Indonesia's energy ministry has finalized regulations to establish an agency tasked with collecting levies on coal sales from miners to domestic power plants, a senior official said on December 15, with the new body expected to start operations in early 2024.
The Ministry of Energy and Mineral Resources confirmed the rules for the Management Agency Partners (MIP) were finalized after being socialized with coal companies.
"We have finalized the Presidential Decree, it was socialized to all companies. We hope that by the end of this year (the regulations) can be signed," Lana Saria, Director of Coal Business Development at the ministry, told reporters.

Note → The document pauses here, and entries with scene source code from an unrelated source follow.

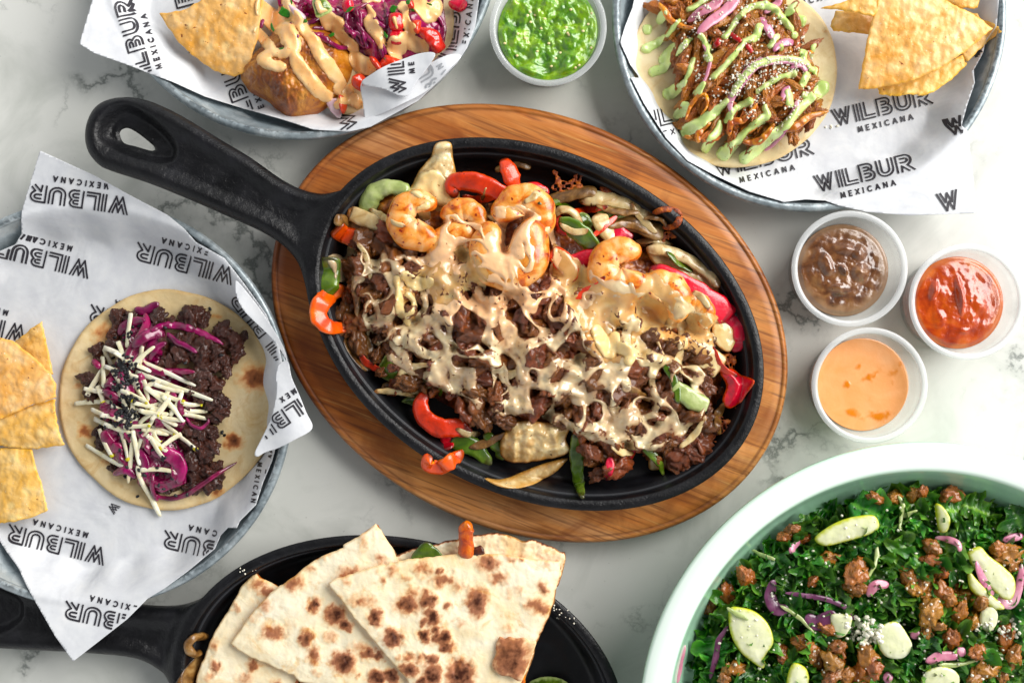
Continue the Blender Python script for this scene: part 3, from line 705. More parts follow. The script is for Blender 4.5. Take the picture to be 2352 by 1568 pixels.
bed = field('minced_beef_bed', bs_, lambda x, y, d: FL - .001 + (mound(x, y) - FL - .004).clip(.002) * sst(0, .012, d) + .0035 * fbm2(x, y, 130, 4, 2) * sst(0, .008, d), lambda x, y, d: FL - .002 + 0 * x, .0008, M_beef)
tag(bed, 'layer of browned beef crumbs spread over the skillet floor', 'beef', kind='stuff')

def near(p, lms, fmt): return fmt % min(lms, key=lambda q: (q[0][0] - p[0]) ** 2 + (q[0][1] - p[1]) ** 2)[1]
# peppers and onions at the far side of the skillet
def V1(L): return zc(1000, 500, 2.24)(L)
def V2(L): return zc(2000, 500, 2.24)(L)
def V3(L): return zc(1000, 1200, 1.96)(L)
def V4(L): return zc(2000, 1200, 1.96)(L)
slab('onion_petal', V1([(1470, 75), (1420, 110), (1390, 180), (1330, 250), (1270, 320), (1230, 400), (1190, 480), (1230, 540), (1400, 600), (1560, 610), (1620, 540), (1600, 420), (1585, 300), (1565, 200), (1560, 110), (1520, 80)]), .030, .036, M_onion, .0035, .002, 'tall pointed onion petal leaning on the far pan wall', 'onion', tilt=(0, 1), nz=.0012, edgew=.0022)
drizzle('melted_cheese_patch', [V1([(1420, 380, 70), (1400, 440, 120), (1440, 520, 120), (1540, 560, 60)]), V1([(1330, 400, 80), (1280, 480, 70)])], M_cream, .0012, .0008, label='smooth cream cheese melt covering the tall pointed onion petal', cat='cheese')
strip('green_pepper_strip', V1([(860, 700), (850, 620), (880, 530), (950, 470), (1050, 450), (1150, 470), (1210, 490)]), [20, 22, 20, 16, 12], 12, M_pgre, [24, 27, 29, 30, 31, 31, 31], label='pale green pepper strip arching beside the leftmost shrimp', cat='pepper')
slab('beef_slice', V1([(930, 700), (900, 620), (970, 530), (1080, 490), (1170, 530), (1130, 640), (1060, 700), (1000, 740)]), .026, .030, M_beef, .005, .003, 'grey brown beef slice inside the arch of pale green pepper', 'beef', nz=.001)
strip('onion_strip', V1([(570, 715), (680, 750), (800, 790)]), 14, 6, M_oniond, [22, 24, 26], label='thin browned onion strip nearest the skillet handle', cat='onion')
strip('onion_strip', V1([(690, 665), (800, 710), (900, 750), (1010, 790)]), 18, 9, M_onion, [28, 29, 30, 31], label='thick white onion strip just above the orange pepper cube', cat='onion', sq=4)
strip('red_pepper_piece', V1([(590, 800), (650, 850), (760, 890)]), 20, 12, M_orap, [24, 25, 26], label='short orange red pepper chunk under the white onion strip', cat='pepper', sq=4, tap=(.8, .8))
strip('green_pepper_strip', V1([(510, 1040), (530, 1150), (510, 1290), (560, 1350)]), 24, 10, M_grep, [22, 24, 22, 20], label='green pepper strip at the left rim above the orange red curl', cat='pepper')
drizzle('melted_cheese_patch', [V1([(560, 1060, 60), (620, 1120, 70), (660, 1200, 50), (720, 1000, 50)])], M_cheese, .0014, .0014, label='cheese melt over the green pepper at the left rim', cat='cheese')
strip('red_pepper_curl', [(792, 662), (765, 672), (742, 692), (732, 720), (745, 744), (780, 754), (830, 753)], [15, 20, 22, 20, 14, 11], 9, M_orap, [24, 27, 29, 30, 29, 27, 26], label='orange red pepper curl bending round the left rim', cat='pepper', sq=3, roll=.5)
strip('red_pepper_strip', V1([(1590, 540), (1560, 440), (1640, 400), (1780, 420), (1920, 480), (2060, 560), (2150, 600)]), [14, 20, 22, 20, 17], 14, M_redp, [33, 35, 37, 37, 36, 35], label='long glossy red pepper strip curving right of the tall onion petal', cat='pepper', sq=2.4, roll=-.25)
strip('red_pepper_strip', V1([(1990, 215), (2030, 300), (2060, 380), (2090, 470)]), [10, 20, 20, 12], 10, M_redp, [34, 36, 36, 33], label='short upright red pepper strip against the far pan wall', cat='pepper', roll=.3)
strip('charred_onion_strip', V1([(1920, 320), (1990, 280), (2100, 260), (2220, 290)]), 7, 3, M_oniond, [22, 22, 22, 22], label='blackened onion sliver behind the short upright red pepper', cat='onion')
strip('red_pepper_strip', V2([(-110, 560), (-60, 490), (40, 480), (90, 540)]), 17, 11, M_redp, [32, 34, 34, 32], label='red pepper block touching the brown cheese lace at the far wall', cat='pepper', sq=3.5)
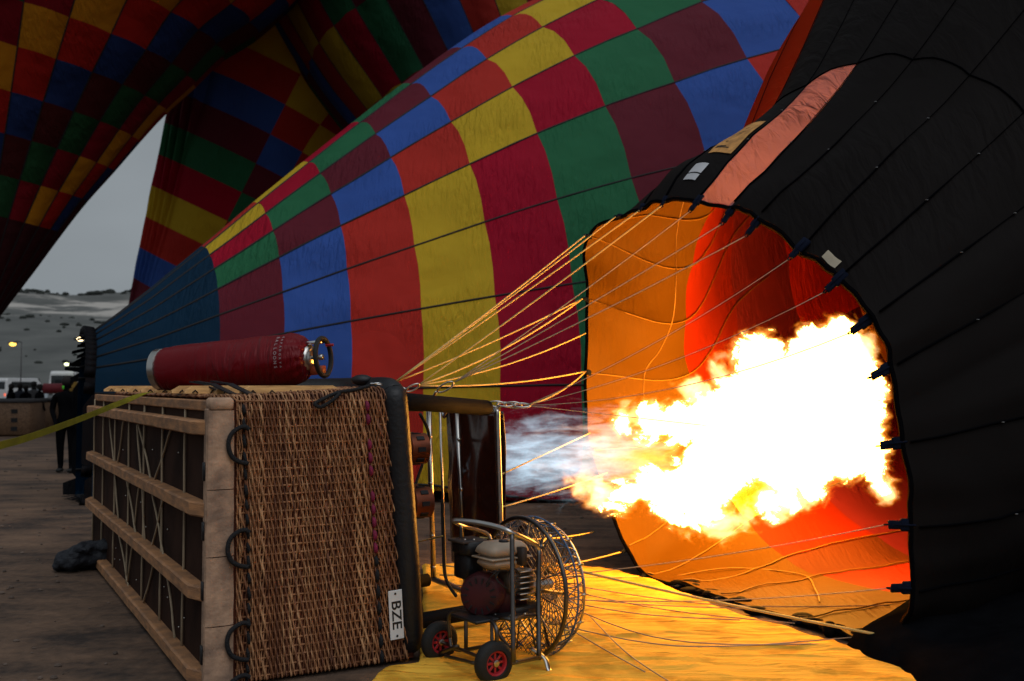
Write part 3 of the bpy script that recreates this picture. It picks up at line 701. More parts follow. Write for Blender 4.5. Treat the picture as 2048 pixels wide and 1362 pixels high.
# wooden skids on the top side, held with black straps
for i, (l, x0, x1) in enumerate(((.34, .22, .80), (.62, .14, .66), (1.05, .05, .40), (1.35, .03, .55), (1.9, .02, .5), (2.5, .02, .6), (3.2, .02, .6), (3.9, .02, .6), (4.6, .02, .6))):
    zt = 1.575; mb = MB(); P = []
    for (a, hh) in ((x0, .018), (x0+.05, .05), (x1-.06, .052), (x1, .02)):
        for (dl, z_) in ((-.028, 0), (-.022, hh), (.022, hh), (.028, 0)): P.append(Bp(a, l+dl, zt+z_))
    mb.add(P, [(k*4+j, k*4+(j+1) % 4, k*4+4+(j+1) % 4, k*4+4+j) for k in range(3) for j in range(4)]+[(0, 1, 2, 3), (15, 14, 13, 12)])
    mb.build('top_skid', m_woodp, rB_, False)
    for a in np.arange(x0+.06, x1-.04, .105):
        MB().tube([Bp(a-.016, l-.034, zt+.004), Bp(a, l-.031, zt+.022), Bp(a+.016, l-.034, zt+.004)], .0045, 5).build('skid_lashing', m_lace, rB_)
for (l, a) in ((.30, .10), (.55, .06), (1.0, .12), (1.3, .28), (1.85, .1), (2.4, .12)):
    mb = MB(); q = [Bp(a, l+.16, zt+.075), Bp(a+.07, l+.08, zt+.06), Bp(a+.15, l-.05, zt+.004), Bp(a+.19, l-.14, zt-.008)]
    for p_, q_ in zip(q[:-1], q[1:]): mb.box((p_+q_)/2, (q_-p_).length/2+.004, .028, .004, (q_-p_).normalized(), bA.cross((q_-p_).normalized()).normalized() if False else (zU.cross((q_-p_).normalized())).normalized(), None or ((q_-p_).normalized().cross(zU.cross((q_-p_).normalized()))).normalized())
    mb.build('top_strap', m_black, rB_, False)
MB().ball(Bp(.93, .35, topZ(1)+.05), .07, .05, .035, 10, 6).build('rim_pad', m_black, rB_)
# black rope with a snap hook lying over the top edge
pts = smooth_path([Bp(.86, .03, 1.625), Bp(.76, .02, 1.60), Bp(.66, .0, 1.585), Bp(.56, -.03, 1.545), Bp(.52, -.04, 1.52), Bp(.55, -.045, 1.505), Bp(.61, -.035, 1.535), Bp(.67, -.01, 1.58)], 6)
MB().tube(pts, .011, 7).build('tether_rope', m_lace, rB_)
MB().tube(smooth_path([Bp(.86, .02, 1.635), Bp(.90, .0, 1.64), Bp(.93, .01, 1.63), Bp(.91, .03, 1.632), Bp(.87, .03, 1.64), Bp(.86, .02, 1.635)], 5), .004, 5).build('snap_hook', m_chrome, rB_)
# ---------------------------------------------------------------- burner frame
NT = V((-.10, 6.80, 1.475)); FT = NT+bL*1.12; NBt = V((NT.x+.035, NT.y+.02, .13)); FB = FT+V((.04, .03, -1.35))
rF = thing('burner_rig', 'steel load frame with black padded uprights standing out of the tipped basket mouth', 'burner rig', (NT.x, NT.y, 0))
def tube(name, pts, r, mat, parent, n=10): return MB().tube([V(p) for p in pts], r, n).build(name, mat, parent)
tube('upright', [Bp(1, .10, 1.55), Bp(1, .10, 1.53)+bA*.1, NT-bA*.08-bL*.0], .052, m_pad, rF, 12)
tube('upright', [Bp(1, 1.45, 1.50), FT-bA*.05], .05, m_pad, rF, 12)
tube('upright', [Bp(1, .30, .14), NBt-bA*.06], .052, m_pad, rF, 12)
tube('upright', [Bp(1, 1.45, .12), FB-bA*.05], .05, m_pad, rF, 12)
MB().tube([NT-bA*.40-bL*.0+zU*.052, NT-bA*.40-bL*.05, NT-bA*.40-zU*.055, NT-bA*.40+bL*.05], .014, 5, closed=True).build('clamp_band', m_chrome, rF)
def post(p, q, r=.021): 
    tube('frame_tube', [p, q], r, m_steel, rF, 12)
cr_ = .07
tube('frame_tube', smooth_path([NT+bL*.35, NT+bL*.1, NT+bL*.01-zU*.02, NT-zU*.10, NT.lerp(NBt, .5), NBt+zU*.10, NBt+bL*.03+zU*.01, NBt+bL*.15], 5), .020, m_steel, rF, 12)
post(NT+bL*.3, FT); post(FT, FB); post(NBt+bL*.12, FB)
mT = NT.lerp(FT, .56); mBt = NBt.lerp(FB, .5)
post(mT, mBt, .014); tube('frame_tube', [mT.lerp(FT, .72)+bA*.03, mBt.lerp(FB, .72)+bA*.03], .010, m_steel, rF)
for k in (.18, .45, .75, .93):
    MB().ball(mT.lerp(mBt, k)-bL*.012, .016, .016, .014, 8, 6).build('tube_clamp', m_steel, rF); MB().ball(FT.lerp(FB, k), .025, .025, .018, 8, 6).build('tube_clamp', m_steel, rF)
# stainless heat shield with buckled sheet behind the near half
vs_ = []; U, Wn = 16, 28
for b in range(Wn+1):
    for a in range(U+1):
        t = a/U; s_ = b/Wn; p = (NT.lerp(FT, .03+t*.80)).lerp(NBt.lerp(FB, .03+t*.80), .02+.86*s_)+bA*.06
        p += bA*(.045*mnoise.noise(V((t*3.2, s_*2.0, 4)))+.02*mnoise.noise(V((t*9, s_*4, 8)))); vs_.append(p)
fs = [(b*(U+1)+a, b*(U+1)+a+1, (b+1)*(U+1)+a+1, (b+1)*(U+1)+a) for b in range(Wn) for a in range(U)]
o = mesh_obj('heat_shield', vs_, fs, M('smoked_heat_shield', (.045, .012, .008), .22, .0, bump=.15, bscale=12, spec=.9), rF, True); o.modifiers.new('thick', 'SOLIDIFY').thickness = .006
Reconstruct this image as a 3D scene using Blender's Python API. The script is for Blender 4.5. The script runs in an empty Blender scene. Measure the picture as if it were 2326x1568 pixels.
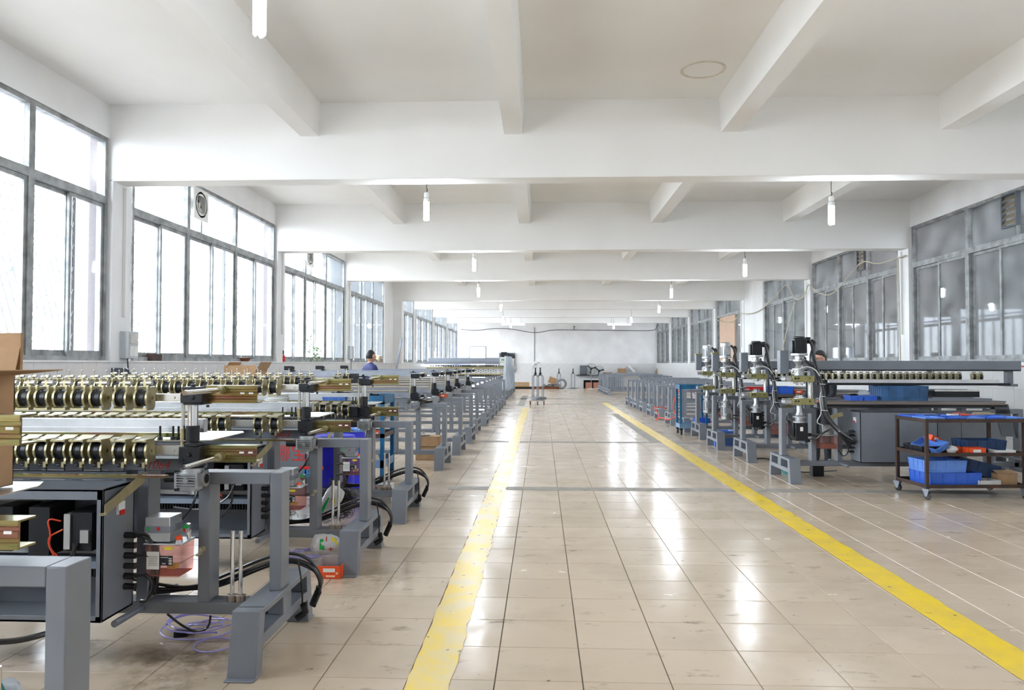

Saria was speaking on the sidelines of a discussion on coal strategy in Indonesia's energy transition, held in the capital Jakarta.
The formation of MIP will enable the government to secure coal supplies for domestic power plants, known as Domestic Market Obligation (DMO). Currently, the DMO price for thermal coal used in power plants has been set at $70/t.
Ensuring adequate supplies at affordable prices has been crucial for Indonesia as coal still fuels over 60% of its electricity generation. The Southeast Asian nation is the world's largest exporter of thermal coal and has ramped up renewable energy development in recent years.
The new collection agency is expected to help fund a subsidy scheme for miners obliged to sell a portion of output below market prices to state utility Perusahaan Listrik Negara.